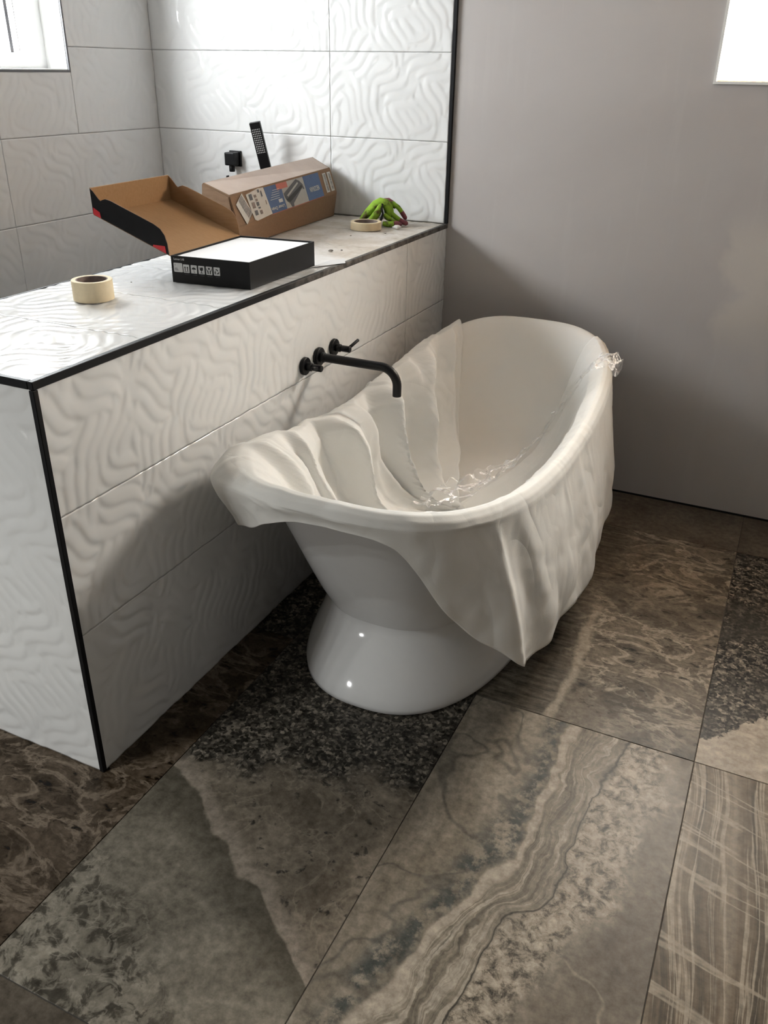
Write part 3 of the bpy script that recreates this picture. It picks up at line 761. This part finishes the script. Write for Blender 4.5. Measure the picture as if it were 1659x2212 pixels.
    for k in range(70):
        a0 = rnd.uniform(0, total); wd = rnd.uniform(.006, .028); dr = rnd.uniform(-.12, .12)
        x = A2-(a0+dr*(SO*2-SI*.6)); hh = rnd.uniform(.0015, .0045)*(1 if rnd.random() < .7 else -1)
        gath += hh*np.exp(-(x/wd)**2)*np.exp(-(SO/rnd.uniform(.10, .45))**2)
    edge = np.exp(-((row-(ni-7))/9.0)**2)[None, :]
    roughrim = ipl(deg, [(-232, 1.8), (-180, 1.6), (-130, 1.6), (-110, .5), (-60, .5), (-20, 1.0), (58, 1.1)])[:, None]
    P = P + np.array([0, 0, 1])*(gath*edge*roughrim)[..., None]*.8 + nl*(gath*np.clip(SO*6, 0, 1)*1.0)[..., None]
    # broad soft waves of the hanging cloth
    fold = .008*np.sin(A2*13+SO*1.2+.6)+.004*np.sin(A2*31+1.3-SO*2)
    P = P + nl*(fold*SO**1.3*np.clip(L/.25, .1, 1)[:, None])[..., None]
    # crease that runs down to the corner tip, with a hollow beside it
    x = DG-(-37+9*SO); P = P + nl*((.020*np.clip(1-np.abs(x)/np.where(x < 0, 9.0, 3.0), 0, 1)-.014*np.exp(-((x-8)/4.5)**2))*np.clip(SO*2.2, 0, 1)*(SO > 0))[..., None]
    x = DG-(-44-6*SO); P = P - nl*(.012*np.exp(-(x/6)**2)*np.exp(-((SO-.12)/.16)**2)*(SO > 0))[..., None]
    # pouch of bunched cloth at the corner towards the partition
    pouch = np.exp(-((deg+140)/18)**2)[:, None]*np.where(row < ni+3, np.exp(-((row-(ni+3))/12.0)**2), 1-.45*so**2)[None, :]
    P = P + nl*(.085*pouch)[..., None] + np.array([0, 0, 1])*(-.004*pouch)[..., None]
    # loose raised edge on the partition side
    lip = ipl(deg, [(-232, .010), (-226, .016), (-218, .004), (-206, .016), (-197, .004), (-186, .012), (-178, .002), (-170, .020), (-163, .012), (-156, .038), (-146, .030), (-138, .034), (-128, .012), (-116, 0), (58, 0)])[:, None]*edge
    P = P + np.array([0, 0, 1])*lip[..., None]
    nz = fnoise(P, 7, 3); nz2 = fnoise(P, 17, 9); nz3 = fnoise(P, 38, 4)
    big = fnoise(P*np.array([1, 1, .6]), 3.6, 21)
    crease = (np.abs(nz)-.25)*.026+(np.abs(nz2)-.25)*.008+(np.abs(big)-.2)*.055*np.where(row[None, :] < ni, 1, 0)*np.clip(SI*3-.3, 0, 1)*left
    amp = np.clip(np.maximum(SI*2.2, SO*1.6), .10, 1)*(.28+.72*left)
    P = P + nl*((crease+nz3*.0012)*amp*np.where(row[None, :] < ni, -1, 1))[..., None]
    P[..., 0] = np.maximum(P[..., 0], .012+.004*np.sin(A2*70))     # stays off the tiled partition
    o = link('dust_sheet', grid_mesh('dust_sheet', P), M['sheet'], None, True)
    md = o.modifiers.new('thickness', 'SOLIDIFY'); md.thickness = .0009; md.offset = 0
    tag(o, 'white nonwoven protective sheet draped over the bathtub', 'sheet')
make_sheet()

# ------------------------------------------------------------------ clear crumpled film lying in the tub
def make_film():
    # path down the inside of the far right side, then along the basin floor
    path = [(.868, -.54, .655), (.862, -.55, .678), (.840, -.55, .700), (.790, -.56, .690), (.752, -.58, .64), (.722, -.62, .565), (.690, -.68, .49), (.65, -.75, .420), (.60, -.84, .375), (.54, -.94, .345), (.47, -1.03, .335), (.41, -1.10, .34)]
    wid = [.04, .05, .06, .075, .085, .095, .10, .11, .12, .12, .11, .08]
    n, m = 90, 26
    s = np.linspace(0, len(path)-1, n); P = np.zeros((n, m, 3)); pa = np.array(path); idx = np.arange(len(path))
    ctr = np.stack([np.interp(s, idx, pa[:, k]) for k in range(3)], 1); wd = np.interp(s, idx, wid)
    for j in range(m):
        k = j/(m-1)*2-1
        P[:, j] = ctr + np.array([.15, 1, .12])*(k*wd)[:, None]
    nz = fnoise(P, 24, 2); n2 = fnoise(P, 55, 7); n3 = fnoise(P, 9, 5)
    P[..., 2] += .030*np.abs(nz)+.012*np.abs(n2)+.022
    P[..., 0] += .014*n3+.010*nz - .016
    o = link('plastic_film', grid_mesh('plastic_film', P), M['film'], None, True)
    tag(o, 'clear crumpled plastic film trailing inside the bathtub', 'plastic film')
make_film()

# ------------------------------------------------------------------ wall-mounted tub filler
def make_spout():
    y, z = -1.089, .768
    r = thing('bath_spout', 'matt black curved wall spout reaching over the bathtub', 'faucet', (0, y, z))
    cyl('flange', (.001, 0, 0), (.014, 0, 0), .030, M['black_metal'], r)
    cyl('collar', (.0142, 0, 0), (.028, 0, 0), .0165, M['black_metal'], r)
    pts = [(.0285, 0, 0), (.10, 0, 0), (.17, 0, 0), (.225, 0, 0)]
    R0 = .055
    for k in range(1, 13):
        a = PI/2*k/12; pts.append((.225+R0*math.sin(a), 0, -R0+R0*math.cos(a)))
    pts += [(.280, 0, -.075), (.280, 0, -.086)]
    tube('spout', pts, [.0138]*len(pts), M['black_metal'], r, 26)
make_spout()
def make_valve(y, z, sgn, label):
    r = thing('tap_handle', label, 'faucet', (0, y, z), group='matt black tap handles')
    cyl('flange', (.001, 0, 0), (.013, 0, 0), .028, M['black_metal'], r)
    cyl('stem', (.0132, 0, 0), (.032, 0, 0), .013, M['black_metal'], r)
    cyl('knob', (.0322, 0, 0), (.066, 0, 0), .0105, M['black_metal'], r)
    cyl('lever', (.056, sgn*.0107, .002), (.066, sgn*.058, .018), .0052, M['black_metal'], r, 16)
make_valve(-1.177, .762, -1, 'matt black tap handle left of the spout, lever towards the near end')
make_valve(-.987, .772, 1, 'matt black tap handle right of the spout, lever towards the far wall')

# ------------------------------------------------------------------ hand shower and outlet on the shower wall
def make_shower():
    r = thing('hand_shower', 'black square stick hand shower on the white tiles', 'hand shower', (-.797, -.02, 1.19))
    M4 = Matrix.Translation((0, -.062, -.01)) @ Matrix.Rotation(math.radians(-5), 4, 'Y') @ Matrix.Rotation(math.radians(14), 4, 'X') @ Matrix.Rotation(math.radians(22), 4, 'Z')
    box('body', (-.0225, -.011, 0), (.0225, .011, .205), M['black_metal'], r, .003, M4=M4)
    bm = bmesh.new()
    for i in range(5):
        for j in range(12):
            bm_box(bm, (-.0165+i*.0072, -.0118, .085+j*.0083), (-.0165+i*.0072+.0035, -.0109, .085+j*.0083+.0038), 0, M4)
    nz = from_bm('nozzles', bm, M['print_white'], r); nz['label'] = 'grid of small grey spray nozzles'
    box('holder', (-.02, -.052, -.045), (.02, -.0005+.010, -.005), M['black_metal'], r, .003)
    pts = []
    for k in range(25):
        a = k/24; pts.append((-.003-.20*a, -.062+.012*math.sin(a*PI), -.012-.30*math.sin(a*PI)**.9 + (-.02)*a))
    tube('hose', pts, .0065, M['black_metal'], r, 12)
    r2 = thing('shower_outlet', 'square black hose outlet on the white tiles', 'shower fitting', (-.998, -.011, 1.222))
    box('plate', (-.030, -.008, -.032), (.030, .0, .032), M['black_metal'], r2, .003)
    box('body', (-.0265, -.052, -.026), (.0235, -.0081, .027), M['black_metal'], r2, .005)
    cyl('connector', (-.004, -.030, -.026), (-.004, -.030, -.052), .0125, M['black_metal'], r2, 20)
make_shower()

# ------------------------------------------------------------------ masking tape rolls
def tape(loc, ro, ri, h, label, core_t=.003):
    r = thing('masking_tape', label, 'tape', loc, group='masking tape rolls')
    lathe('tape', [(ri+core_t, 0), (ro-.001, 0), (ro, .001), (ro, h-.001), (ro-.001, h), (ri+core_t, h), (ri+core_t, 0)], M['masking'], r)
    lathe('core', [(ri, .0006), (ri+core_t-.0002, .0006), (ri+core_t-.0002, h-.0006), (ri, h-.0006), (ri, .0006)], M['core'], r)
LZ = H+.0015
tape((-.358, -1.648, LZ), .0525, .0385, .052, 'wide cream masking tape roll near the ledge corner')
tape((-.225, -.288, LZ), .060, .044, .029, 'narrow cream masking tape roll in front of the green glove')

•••

Goal:
Determine how many lines of this listing contain "that", and give only the number.

The output:
2